Simon Yates will be targeting stage wins and the overall the Tour de France

It has been two years since Simon Yates (Jayco AlUla) last lined up for the Tour de France in 2021, but really we haven't seen a fully focused Yates at the Tour since his seventh place in the 2017 race. Even with two stage wins in 2019, the Giro d’Italia has been his Grand Tour of choice and he has built his season around May.

This year, however, things are different. Yates is back at the Tour with a full spring campaign built around success in July.

“It’s been a couple of years, a long time really, that I’ve not come to the Tour de France to try for the general,” Yates told the media on Thursday. “Of course it’s going to be difficult, but I don’t see why not. I’ve given it a good crack as always.”

For Yates, focusing on the Tour this year is not simply a change in which three week race he tackles. It was an effort to fundamentally change how the intensity and focus of his entire season comes together.

“I just wanted the change. I’ve been going back to the Giro for so many years. It’s still a race that I love and I wouldn’t mind going back to the future, but I just needed a change in the way that my season is structured,” Yates said. “I was also missing some races that I wanted to do in the early part of the year - Tour of the Basque Country, Romandie although I didn’t get to finish it - and with those races normally I wouldn’t be able to do those races and the Giro. So it was not just about the Grand Tours, it was also just the whole season in general.”

Simon Yates has come to this year's Tour off the back of a strong spring, but an early summer without any real racing to speak of. Yates has not raced since he pulled out of stage 1 of the Tour de Romandie in late April due to stomach issues. Instead, he and his team decided to stay at altitude and focus on training instead of the racing dress rehearsals in the French Alps, Switzerland, Slovenia or British nationals.
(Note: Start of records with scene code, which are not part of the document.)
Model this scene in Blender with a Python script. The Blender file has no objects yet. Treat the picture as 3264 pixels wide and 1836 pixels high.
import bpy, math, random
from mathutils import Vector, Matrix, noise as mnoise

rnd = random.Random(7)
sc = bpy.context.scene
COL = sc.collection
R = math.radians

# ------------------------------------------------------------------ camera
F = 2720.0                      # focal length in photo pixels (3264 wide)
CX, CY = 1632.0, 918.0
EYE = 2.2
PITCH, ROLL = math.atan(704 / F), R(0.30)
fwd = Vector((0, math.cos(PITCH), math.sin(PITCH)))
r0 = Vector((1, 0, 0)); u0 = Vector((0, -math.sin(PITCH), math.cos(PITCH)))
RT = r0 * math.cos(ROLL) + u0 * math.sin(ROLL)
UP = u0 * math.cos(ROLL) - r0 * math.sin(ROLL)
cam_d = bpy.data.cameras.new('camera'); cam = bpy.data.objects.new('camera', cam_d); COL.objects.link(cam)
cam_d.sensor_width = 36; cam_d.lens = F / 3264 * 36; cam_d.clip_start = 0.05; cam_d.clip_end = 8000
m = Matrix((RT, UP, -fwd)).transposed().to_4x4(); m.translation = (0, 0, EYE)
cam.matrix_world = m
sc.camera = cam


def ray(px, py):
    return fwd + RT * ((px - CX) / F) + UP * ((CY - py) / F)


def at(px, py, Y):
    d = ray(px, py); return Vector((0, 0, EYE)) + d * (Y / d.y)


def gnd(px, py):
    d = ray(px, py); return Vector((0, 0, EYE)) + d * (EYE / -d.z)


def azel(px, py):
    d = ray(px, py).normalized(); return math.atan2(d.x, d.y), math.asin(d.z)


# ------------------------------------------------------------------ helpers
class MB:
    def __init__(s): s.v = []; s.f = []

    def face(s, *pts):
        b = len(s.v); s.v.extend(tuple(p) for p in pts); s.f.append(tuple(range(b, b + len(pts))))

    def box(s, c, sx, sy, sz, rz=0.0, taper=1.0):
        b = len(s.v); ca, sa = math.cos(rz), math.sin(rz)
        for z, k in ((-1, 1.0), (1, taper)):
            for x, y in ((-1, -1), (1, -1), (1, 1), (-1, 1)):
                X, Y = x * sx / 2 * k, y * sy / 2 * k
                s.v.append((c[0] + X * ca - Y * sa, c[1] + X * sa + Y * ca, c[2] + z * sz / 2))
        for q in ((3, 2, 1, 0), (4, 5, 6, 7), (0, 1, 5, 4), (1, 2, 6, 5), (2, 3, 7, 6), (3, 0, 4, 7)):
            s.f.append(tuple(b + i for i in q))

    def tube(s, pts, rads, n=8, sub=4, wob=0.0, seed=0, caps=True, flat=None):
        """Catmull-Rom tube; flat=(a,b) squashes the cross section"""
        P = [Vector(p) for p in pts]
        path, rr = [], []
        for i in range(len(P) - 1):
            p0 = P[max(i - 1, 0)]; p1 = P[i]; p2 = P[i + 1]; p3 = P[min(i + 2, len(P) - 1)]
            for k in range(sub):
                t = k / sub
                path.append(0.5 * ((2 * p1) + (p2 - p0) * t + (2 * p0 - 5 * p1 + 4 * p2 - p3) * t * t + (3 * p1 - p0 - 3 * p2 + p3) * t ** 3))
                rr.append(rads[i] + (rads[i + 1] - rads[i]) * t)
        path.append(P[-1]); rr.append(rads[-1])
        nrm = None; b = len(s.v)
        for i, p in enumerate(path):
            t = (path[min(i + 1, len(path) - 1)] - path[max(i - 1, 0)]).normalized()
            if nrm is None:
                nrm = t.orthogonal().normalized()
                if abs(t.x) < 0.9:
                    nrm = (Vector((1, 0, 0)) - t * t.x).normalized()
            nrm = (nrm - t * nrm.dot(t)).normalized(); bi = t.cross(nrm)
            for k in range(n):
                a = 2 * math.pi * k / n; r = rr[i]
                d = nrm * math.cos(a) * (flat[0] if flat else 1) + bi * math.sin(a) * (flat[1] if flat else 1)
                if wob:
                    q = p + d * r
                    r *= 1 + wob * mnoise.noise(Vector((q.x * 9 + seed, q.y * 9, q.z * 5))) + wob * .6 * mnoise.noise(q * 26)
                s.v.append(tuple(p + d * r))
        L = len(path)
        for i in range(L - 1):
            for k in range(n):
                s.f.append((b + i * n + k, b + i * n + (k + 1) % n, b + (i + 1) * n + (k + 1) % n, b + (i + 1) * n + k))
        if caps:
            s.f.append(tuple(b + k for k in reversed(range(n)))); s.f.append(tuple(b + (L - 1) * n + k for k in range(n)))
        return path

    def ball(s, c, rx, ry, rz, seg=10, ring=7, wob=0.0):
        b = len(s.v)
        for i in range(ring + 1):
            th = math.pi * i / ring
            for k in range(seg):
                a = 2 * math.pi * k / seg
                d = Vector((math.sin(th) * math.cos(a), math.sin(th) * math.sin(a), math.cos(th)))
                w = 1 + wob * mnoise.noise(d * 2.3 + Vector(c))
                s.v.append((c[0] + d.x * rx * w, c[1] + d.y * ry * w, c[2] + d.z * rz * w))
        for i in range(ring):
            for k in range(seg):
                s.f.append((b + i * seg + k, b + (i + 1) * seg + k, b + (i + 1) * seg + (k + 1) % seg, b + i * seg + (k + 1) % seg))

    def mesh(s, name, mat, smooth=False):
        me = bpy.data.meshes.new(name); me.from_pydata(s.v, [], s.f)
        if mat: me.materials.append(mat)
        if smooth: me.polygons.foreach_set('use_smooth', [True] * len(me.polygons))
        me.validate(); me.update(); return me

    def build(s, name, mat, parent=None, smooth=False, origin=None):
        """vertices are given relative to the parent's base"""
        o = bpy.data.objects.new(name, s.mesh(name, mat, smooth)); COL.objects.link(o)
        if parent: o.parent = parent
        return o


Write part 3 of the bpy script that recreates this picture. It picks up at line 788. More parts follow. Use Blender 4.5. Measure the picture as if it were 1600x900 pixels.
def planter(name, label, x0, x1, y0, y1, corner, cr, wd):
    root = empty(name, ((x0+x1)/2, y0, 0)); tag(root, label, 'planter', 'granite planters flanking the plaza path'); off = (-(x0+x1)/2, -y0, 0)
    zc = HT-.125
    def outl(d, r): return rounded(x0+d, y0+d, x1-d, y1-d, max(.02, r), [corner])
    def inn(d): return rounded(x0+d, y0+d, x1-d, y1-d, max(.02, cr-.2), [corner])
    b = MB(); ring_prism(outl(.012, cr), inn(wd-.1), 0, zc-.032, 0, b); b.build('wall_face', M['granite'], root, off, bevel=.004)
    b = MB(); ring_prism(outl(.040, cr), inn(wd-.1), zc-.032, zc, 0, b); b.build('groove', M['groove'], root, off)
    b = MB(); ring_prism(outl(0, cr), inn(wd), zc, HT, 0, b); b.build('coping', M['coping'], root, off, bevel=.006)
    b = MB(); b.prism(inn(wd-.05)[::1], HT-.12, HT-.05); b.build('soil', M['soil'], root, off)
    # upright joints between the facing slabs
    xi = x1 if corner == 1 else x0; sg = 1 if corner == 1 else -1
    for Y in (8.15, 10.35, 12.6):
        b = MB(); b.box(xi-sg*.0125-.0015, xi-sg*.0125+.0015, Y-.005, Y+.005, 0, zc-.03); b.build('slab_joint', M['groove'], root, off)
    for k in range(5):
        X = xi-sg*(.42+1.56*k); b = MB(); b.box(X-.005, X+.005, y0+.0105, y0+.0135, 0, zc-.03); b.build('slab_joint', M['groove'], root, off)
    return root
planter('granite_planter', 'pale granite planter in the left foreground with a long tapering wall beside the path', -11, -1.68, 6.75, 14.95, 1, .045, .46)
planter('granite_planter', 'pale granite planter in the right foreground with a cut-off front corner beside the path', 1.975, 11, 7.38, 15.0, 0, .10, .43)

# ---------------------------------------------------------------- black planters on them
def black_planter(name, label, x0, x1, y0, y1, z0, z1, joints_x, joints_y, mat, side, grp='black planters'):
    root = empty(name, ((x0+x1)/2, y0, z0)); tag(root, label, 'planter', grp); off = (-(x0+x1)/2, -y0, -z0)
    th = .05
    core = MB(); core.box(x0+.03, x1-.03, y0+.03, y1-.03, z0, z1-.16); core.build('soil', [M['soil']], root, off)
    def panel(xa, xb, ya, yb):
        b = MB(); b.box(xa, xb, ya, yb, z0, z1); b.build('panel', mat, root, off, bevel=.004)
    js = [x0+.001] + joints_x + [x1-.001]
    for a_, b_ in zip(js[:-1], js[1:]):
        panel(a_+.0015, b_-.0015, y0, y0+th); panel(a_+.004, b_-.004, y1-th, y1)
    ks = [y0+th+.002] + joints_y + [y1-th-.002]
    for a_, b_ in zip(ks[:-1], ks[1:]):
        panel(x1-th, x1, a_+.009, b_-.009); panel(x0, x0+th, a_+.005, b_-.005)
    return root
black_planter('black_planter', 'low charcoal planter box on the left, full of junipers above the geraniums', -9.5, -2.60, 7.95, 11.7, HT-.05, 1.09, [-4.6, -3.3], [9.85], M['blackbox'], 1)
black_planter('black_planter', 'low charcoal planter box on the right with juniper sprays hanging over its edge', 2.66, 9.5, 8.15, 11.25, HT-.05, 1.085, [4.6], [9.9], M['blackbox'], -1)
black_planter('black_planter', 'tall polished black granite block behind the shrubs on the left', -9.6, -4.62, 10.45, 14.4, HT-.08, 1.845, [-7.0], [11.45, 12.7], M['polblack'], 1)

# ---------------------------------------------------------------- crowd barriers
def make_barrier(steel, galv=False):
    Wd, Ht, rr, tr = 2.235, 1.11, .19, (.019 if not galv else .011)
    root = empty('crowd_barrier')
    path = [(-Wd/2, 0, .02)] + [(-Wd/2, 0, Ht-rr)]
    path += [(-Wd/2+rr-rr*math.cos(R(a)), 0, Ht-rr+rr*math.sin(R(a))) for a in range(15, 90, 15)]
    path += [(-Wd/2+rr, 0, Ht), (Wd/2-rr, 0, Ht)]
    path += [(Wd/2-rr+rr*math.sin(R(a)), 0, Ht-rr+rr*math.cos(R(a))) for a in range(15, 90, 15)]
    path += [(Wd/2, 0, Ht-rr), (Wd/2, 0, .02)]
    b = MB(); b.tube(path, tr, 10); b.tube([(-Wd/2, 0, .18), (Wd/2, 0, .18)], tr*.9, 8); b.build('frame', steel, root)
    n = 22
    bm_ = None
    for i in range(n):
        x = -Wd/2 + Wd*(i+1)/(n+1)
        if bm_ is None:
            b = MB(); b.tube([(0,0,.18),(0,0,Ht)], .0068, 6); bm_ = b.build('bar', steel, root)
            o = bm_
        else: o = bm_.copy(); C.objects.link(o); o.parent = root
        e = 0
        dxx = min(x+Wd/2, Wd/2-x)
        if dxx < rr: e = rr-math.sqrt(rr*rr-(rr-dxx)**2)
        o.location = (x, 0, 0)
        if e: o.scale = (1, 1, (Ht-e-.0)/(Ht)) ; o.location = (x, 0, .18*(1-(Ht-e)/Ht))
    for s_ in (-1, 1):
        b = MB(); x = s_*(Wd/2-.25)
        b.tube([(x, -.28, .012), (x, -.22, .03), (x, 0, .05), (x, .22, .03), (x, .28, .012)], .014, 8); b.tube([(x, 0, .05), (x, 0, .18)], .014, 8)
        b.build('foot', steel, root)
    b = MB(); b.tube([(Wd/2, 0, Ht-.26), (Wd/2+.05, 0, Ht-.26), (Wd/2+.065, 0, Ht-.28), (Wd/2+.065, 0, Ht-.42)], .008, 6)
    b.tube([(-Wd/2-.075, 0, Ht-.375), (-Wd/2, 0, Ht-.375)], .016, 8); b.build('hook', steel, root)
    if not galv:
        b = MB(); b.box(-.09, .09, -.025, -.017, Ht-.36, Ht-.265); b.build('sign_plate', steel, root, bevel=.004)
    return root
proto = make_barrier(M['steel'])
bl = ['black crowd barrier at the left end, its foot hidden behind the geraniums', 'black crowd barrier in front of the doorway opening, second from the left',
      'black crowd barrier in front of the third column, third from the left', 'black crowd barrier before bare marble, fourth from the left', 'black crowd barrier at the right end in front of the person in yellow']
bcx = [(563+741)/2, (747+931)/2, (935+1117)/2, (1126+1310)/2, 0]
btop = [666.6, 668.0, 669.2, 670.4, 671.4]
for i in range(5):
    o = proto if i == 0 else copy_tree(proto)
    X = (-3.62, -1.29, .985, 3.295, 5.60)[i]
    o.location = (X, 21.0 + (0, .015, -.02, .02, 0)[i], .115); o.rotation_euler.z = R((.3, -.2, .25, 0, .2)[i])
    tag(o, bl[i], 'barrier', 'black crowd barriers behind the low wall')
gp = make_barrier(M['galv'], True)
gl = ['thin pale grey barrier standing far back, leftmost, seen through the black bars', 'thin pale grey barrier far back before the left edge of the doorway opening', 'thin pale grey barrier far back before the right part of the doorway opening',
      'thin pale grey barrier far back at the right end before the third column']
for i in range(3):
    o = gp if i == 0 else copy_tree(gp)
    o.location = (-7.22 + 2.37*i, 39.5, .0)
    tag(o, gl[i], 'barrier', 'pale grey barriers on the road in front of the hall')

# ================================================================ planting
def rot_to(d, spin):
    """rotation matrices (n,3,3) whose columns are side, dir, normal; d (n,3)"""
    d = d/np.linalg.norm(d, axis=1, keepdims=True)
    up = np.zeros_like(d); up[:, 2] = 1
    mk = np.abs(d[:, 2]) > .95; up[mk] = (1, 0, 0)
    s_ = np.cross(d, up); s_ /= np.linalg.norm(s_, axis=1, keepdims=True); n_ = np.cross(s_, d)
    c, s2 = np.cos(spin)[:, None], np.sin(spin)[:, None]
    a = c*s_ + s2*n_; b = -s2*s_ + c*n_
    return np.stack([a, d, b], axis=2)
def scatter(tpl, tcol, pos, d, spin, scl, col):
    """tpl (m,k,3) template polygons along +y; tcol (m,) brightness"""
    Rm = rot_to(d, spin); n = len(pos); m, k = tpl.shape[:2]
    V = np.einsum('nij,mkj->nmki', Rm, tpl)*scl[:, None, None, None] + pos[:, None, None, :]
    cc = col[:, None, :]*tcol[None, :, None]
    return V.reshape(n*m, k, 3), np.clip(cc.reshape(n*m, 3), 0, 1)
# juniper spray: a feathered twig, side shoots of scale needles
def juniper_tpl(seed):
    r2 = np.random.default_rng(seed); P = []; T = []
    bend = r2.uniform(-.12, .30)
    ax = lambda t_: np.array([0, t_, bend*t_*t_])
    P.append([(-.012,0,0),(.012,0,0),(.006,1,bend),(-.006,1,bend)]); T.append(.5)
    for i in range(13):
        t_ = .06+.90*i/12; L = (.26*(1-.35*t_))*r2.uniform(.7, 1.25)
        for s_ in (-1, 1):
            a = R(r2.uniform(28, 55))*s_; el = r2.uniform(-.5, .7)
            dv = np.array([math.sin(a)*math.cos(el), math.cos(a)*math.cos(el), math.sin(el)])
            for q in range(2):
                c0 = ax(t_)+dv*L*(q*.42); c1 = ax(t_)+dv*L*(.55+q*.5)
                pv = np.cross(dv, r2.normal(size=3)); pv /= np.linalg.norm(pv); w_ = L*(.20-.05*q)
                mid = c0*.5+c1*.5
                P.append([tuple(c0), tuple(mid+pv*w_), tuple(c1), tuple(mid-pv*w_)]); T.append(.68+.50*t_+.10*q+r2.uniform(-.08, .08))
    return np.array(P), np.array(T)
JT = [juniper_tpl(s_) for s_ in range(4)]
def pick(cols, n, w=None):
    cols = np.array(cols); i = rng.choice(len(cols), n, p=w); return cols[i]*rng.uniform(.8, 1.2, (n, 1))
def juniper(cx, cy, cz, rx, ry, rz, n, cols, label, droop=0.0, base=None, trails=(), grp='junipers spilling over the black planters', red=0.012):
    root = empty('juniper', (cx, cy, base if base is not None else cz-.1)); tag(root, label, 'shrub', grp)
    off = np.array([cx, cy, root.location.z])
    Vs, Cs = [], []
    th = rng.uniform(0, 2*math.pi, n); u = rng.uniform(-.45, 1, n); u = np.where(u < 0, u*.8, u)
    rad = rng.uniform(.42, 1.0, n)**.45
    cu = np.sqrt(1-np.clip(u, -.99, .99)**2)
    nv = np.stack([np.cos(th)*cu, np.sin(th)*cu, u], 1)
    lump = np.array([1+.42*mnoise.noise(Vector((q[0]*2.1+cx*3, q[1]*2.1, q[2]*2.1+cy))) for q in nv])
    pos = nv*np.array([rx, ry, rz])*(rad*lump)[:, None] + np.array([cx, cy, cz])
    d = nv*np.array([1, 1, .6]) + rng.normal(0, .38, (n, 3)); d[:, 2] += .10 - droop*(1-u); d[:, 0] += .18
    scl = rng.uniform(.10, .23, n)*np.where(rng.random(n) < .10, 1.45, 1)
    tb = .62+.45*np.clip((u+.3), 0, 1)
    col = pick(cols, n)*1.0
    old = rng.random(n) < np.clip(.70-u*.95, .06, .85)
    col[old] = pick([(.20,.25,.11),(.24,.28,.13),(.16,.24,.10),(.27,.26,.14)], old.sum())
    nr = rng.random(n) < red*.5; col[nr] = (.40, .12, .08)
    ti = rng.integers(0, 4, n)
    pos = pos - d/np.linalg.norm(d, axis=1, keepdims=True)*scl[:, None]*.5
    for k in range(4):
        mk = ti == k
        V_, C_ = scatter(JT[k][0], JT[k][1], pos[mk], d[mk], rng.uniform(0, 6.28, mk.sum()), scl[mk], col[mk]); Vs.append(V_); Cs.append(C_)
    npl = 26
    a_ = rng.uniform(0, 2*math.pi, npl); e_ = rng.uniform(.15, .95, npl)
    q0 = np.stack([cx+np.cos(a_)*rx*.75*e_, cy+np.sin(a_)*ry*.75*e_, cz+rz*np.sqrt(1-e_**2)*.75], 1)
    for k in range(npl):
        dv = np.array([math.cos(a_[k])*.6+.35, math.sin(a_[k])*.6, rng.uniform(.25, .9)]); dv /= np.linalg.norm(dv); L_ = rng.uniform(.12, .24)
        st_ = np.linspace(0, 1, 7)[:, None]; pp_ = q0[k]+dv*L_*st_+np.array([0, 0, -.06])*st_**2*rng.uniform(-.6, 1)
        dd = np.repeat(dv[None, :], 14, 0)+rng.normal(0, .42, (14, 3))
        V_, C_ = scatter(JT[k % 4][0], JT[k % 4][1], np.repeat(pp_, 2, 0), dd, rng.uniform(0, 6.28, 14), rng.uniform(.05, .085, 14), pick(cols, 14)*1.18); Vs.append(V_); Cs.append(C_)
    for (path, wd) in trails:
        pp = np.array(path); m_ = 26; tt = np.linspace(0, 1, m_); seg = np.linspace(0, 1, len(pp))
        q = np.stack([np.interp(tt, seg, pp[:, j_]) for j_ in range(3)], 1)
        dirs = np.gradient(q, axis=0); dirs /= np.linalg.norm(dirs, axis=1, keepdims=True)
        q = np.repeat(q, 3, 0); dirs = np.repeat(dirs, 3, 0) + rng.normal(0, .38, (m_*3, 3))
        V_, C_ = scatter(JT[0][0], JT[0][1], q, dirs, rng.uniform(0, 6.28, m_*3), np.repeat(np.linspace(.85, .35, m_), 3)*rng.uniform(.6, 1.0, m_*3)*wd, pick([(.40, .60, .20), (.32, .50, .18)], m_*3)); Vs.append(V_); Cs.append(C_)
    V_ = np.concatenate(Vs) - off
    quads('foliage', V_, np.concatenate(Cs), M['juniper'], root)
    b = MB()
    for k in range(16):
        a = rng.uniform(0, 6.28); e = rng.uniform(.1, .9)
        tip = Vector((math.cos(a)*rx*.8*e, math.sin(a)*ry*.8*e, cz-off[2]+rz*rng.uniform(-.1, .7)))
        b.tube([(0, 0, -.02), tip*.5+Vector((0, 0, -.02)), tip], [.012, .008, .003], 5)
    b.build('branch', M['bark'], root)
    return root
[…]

Nonetheless, this season Yates had sparkling form. At the Tour Down Under, Paris-Nice and the Tour of the Basque Country, he finished in the GC top 10, with a stage win to boot on the final day of the Tour Down Under. The Brit hopes that, while he remains a below the radar favourite, he can hit that early season form, especially as the race kicks off from the Basque Country, where he came in second to Jonas Vingegaard at Itzulia in April.

“I’m excited about this hard start here in the Basque Country, I think that’s going to settle things down a bit,” Yates said about the Grand Départ. “It’s always going to be a stressful start to the Tour, but I think maybe it can be a bit more selective than, say, starting in Normandy or Bretagne or somewhere.”

“I really enjoy racing here. It’s always hard, aggressive racing which I enjoy as well, getting stuck in. And of course we always talk about the fans here in the Basque Country. I’m expecting a crazy first few days here with the fans. They really love the sport, and it’s so good to see. I’m expecting huge crowds.”

Split ambitions at Jayco AlUla

The other half of Jayco AlUla’s Tour de France ambition is built around Dutch sprinter Dylan Groenewegen. Groenewegen took his fifth stage win last year on stage 3 in Denmark and hopes to return to winning ways after taking wins in each of his last four Tour starts.

Nevertheless, the sprinting field is getting deeper. Jasper Phillipsen (Alpecin-Deceuninck), Biniam Girmay (Intermarché-Circus-Wanty), Fabio Jakobsen (Soudal - Quick Step) and Sam Welsford (Team dsm-firmenich) continue to stake their claim as the top of the sprinting field, while Caleb Ewan (Lotto-Destiny), Alexander Kristoff (Uno-X Pro Cycling) and Mark Cavendish (Astana-Qazaqstan) all bring stage-winning experience to the race. Those riders, paired with the likes of Wout van Aert (Jumbo-Visma), Mathieu van der Poel (Alpecin-Deceuninck) and Mads Pedersen (Lidl-Trek) will make sprint wins a very hot commodity.

“I think we’re close to each other and there’s not one favourite,” Groenewegen told the media. “With Philipsen, Jakobsen, me maybe, we are the fastest, and you never know. Cavendish is also there and with Caleb Ewan you have a lot of sprinters here. It will be crazy in the final, but it will be nice to hopefully beat them.”

“It’s a different start than normal in the Tour, but I like it,” he said of the Basque start. “Maybe it makes the sprint stages less hectic. The first two stages are really hard, hopefully on the third day we have a small chance. We will see in the race. Then the fourth stage is normally a bunch sprint. So it will be a survival race in the first few days.”

While Groenewegen will have a deep sprinting field to contend with, he comes into the race off of a commanding display of form at the Tour of Slovenia. At the week-long stage race, the Dutchman had the help of his strong lead-out, with his final man, Luka Mezgec, hitting his stride in the sprint team’s Tour rehearsal. The form shown in Slovenia will certainly give Jayco-AlUla the confidence that splitting their squad won’t necessarily dampen their ambition in either objective.

“I think the lead-outs are really important, maybe not a whole sprint train, but three or four guys,” Groenewegen said. ”It’s really nice to save a little bit of energy. With Luka [Mezgec] we have really good preparation, he is in really good shape. We saw in Slovenia that he is one of the best lead-outs in the world, so we are really motivated to show that now in the Tour.”